Sunday, June 19, 2005

Chronicle files freedom of information request with TxDot


Texas transportation officials should follow Attorney General's opinion and release secret Trans-Texas Corridor contract provisions.

June 19, 2005
Copyright 2005 Houston Chronicle

The Houston Chronicle filed a freedom of information request with the Texas Department of Transportation seeking secret provisions of a state contract with a Spanish consortium to build and operate the Trans-Texas Corridor, a web of tolled transitways across the state.

In response, officials from TxDOT and the consortium, Cintra-Zachry, appealed to Texas Attorney General Greg Abbott to allow them to withhold the documents from the Chronicle and other newspapers that filed requests. Even after a sweeping rejection of the claims in an opinion from Abbott on May 31, TxDOT officials are considering going to court to prevent the release of the information.

The public has a right to know on what terms a consortium is being given a contract to build and operate toll roads in the state for the next 50 years. Abbott's opinion left no doubt that TxDOT and Cintra-Zachry's arguments lack a valid basis.

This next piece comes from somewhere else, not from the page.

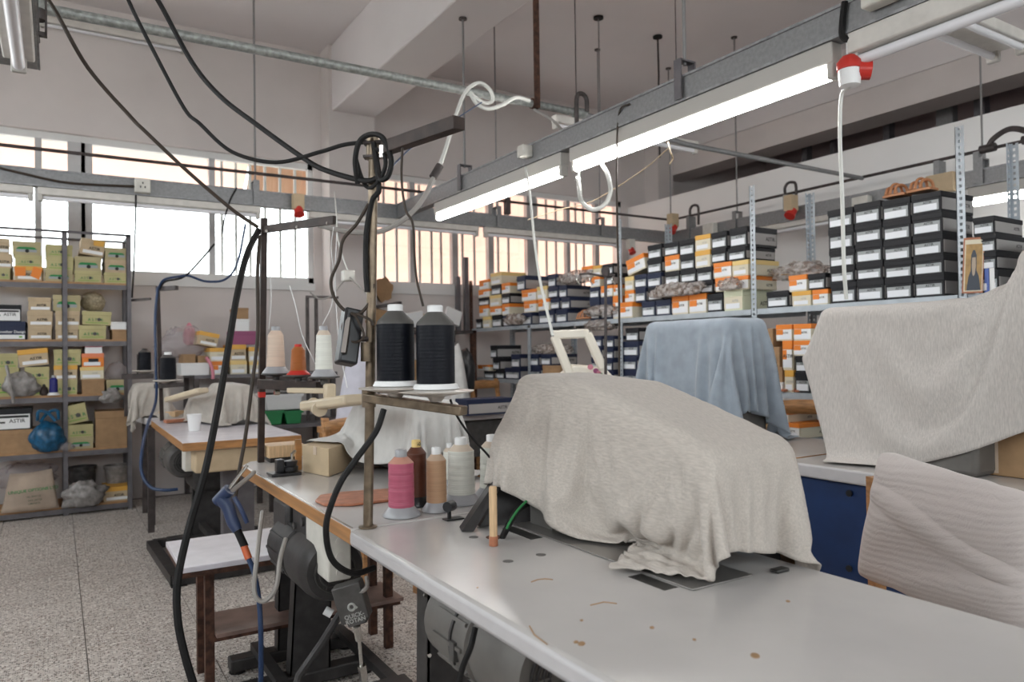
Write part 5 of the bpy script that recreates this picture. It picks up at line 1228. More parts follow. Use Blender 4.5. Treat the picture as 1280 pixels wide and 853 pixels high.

The opinion said TxDOT failed to demonstrate how disclosing the contract terms harmed it. Although state officials claimed the pact with Cintra-Zachry was not completed, the opinion found that for legal purposes it was a final contract. Cintra-Zachry argued that trade secrets would be revealed by release of the contract provisions, but the Attorney General found that the company had failed to provide any evidence to back up its allegations.

In order to challenge the opinion, TxDOT officials have until the end of the month to file suit in a Travis County court. The agency has already missed a state-mandated 10-day deadline in which to file a lawsuit and get the full benefit of such an appeal.

A spokeswoman for TxDOT says its officials are still trying to decide on a course of action. If they continue to withhold the information but file no suit, newspapers that filed freedom of information requests can take legal action to force release of the contract.

The solution is simple. Instead of going to court and spending taxpayer dollars on an attempt to keep citizens in the dark about public business, TxDOT should immediately release the documents. Continuing to deny journalists the information only fuels suspicion that there's something in the Trans-Texas Corridor contract that state bureaucrats don't want us to know.